Sólo Gorka Izagirre (Astana), vigente campeón español, pudo aguantar su brutal arrancada. La pareja no duraría mucho con ventaja sobre el pelotón -en cabeza aún marchaba una fuga de once que acabaría cayendo tres kilómetros después-, pero sirvió para abrir la caja de los truenos. A partir de ahí, la Amstel Gold Race fue para enmarcar, quedando para la historia como una de las carreras más entretenidas, sin lugar para el ciclismo defensivo que parece instaurarse en el pelotón moderno, aunque con tipos como Julian Alaphilippe, Egan Bernal o Mathieu Van der Poel vamos sumando motivos para la esperanza. Con Van der Poel y el mayor de los Izagirre cazados, la Clásica de la cerveza se volvió loca, quedando como damnificado el propio Mathieu, con las piernas cansadas por el esfuerzo reciente, vacío para resistir al empuje de los que ahora trataban de sentenciar la cita desde lejos. Entre ellos, un desatado Julian Alaphilippe (Deceuninck-QuickStep), quizás el principal candidato al triunfo en Valkenburg. “Intenté atacar en la subida al Gulperberg, así que luego no pude recuperarme para el Kruisberg, que era el siguiente, aunque tenía la esperanza de poder hacerlo, no lo conseguí”, explicaba después Van der Poel, que desapareció de las primeras posiciones cuando el liviano francés, al que tan bien le van los muros, voló a
37 kilómetros del final para quedarse sin más rival que Jakob Fuglsang (Astana). La lógica, por cómo se encontraba el escenario, decía que la Amstel se jugaría entre los dos equipos más potentes de la temporada. Como mucho, sólo tres invitados podrían sumarse a la fiesta, el rápido italiano Matteo Trentin (Mitchelton-Scott), el excampeón del mundo Michal Kwiatkowski (Team Sky) y el siempre peligroso Michael Woods (EF Education First), quien, fatigado, acabaría cediendo pronto. Pero es que el ciclismo es maravilloso porque es impredecible. Y ahí fue cuando empezó la fiesta del neerlandés. “Es que sentía que todavía me quedaba algo en las piernas”, dijo luego Van der Poel, que entonces marchaba en un tercer grupo, el que aglutinaba a los favoritos caídos por la cornada de Julian Alaphilippe.
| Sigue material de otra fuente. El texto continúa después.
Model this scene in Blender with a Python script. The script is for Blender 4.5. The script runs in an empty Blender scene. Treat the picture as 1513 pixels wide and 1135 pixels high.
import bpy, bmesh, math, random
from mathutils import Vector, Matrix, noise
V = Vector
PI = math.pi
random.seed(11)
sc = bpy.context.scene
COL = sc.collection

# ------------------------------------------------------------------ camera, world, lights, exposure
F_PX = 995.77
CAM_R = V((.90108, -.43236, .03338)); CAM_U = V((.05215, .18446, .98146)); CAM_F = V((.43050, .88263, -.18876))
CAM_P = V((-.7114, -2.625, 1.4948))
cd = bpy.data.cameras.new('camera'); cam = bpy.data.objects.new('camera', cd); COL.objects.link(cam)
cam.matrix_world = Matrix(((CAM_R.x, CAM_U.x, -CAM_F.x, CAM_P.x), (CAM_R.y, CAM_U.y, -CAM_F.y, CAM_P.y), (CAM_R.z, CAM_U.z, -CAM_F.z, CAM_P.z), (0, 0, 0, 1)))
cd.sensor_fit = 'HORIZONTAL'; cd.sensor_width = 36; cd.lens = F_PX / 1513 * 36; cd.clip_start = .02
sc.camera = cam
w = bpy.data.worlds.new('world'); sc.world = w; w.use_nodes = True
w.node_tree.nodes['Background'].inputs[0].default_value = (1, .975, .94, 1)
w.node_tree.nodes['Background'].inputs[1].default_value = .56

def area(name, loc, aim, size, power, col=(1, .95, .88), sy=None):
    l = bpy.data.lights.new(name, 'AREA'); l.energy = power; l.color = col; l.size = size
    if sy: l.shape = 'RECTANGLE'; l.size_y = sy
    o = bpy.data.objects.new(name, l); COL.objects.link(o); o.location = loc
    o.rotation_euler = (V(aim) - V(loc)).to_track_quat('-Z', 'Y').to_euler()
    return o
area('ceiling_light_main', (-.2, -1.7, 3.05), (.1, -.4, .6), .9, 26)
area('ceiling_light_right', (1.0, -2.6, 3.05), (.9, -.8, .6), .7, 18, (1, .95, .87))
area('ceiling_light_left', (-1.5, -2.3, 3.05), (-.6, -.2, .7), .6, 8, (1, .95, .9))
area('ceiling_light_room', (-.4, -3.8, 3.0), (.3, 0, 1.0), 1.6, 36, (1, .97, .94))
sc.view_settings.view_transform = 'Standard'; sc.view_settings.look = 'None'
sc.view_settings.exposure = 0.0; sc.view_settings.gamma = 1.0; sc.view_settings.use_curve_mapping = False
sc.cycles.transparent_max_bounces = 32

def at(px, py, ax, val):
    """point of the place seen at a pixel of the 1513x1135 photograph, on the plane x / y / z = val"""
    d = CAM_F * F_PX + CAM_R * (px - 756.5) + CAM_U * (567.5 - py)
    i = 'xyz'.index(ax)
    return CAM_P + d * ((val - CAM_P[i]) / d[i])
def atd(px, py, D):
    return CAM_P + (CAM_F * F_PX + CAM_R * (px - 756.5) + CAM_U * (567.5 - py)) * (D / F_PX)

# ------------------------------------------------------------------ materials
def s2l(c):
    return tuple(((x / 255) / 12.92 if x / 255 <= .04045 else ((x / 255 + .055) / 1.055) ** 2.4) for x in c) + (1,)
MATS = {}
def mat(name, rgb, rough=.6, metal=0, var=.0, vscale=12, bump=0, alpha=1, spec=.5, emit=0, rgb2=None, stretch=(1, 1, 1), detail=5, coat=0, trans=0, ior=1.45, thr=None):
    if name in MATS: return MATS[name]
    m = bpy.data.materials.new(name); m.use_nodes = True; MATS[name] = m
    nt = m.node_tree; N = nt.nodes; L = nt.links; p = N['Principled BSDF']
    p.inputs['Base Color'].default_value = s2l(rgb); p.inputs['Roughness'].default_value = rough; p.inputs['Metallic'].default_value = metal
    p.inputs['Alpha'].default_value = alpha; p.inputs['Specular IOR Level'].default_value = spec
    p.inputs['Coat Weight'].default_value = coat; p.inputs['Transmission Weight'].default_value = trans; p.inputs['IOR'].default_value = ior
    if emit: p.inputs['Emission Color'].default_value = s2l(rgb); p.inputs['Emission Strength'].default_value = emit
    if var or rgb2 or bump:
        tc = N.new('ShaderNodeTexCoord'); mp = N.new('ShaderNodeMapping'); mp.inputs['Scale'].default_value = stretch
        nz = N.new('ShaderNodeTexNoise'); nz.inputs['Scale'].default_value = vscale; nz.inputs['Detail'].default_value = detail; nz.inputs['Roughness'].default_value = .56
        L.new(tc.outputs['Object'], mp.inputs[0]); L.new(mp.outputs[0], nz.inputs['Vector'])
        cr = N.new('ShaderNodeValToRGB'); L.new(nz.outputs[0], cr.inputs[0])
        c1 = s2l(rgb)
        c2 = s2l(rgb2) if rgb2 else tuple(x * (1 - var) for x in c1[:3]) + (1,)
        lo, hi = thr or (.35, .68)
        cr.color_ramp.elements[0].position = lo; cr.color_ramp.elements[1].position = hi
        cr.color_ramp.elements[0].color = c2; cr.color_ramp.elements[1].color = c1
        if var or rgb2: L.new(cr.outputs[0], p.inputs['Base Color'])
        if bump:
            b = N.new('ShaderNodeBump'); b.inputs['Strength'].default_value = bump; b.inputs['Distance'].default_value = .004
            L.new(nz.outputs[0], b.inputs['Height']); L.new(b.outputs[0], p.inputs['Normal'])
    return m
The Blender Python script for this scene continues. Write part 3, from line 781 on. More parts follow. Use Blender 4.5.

UNA REMONTADA PARA ENMARCAR
“Tenía la esperanza de que empezaran a mirarse el uno al otro”. Por eso, Van der Poel, que parecía eliminado, descartado para brindar con cerveza al final de la dura y espectacular jornada, empezó a pedalear a fondo, sin esconderse. “Di todo lo que tenía dentro”, apuntó cuando ya había encontrado la puerta que da acceso a la gloria. “Por instinto, continué”. Por instinto, ese que diferencia a los grandes del resto, a los superhéroes de los mortales. Y ese que decidió que Mathieu, el nieto del eterno segundón, daría la vuelta a la situación para levantar los brazos en Valkenburg, para emular a su padre, que ganó la Amstel Gold Race en 1990, en un palmarés en el que también aparecen un Tour de Flandes, una Lieja, una Clásica de San Sebastián y dos etapas del Tour de Francia, entre otros logros. Antes, Kwiatkowski dejó a Trentin y alcanzó a la pareja de cabeza, que, como imaginaba Van der Poel, se dedicó a vigilarse y a olvidarse de la carrera. Tanto, que no sólo llego el polaco, sino también el grupo de Van der Poel, quien tiró, tiró y tiró hasta alcanzar a los de
delante a menos de 300 metros para que todo acabara. “Y sólo ahí, en los últimos 300 metros, fue cuando pude ver que todavía era posible conseguir la victoria”, señaló el todoterreno neerlandés, que guio a su grupo sin rechistar, como una auténtica bestia, sin solicitar un relevo. “No tengo ni idea de cómo lo he hecho”, dijo tras derrotar a Alaphilippe, Fuglsang y Kwiatkowski, quienes ni se enteraron de su presencia, sin tiempo siquiera de reaccionar, y también a sus compañeros de vagón, espectadores de lujo de la exhibición que Van der Poel, que ha cerrado su primavera de carretera con seis victorias y que ya piensa en el mountain bike, obsequió al mundo ciclista en una Amstel Gold Race que no olvidará jamás su hazaña.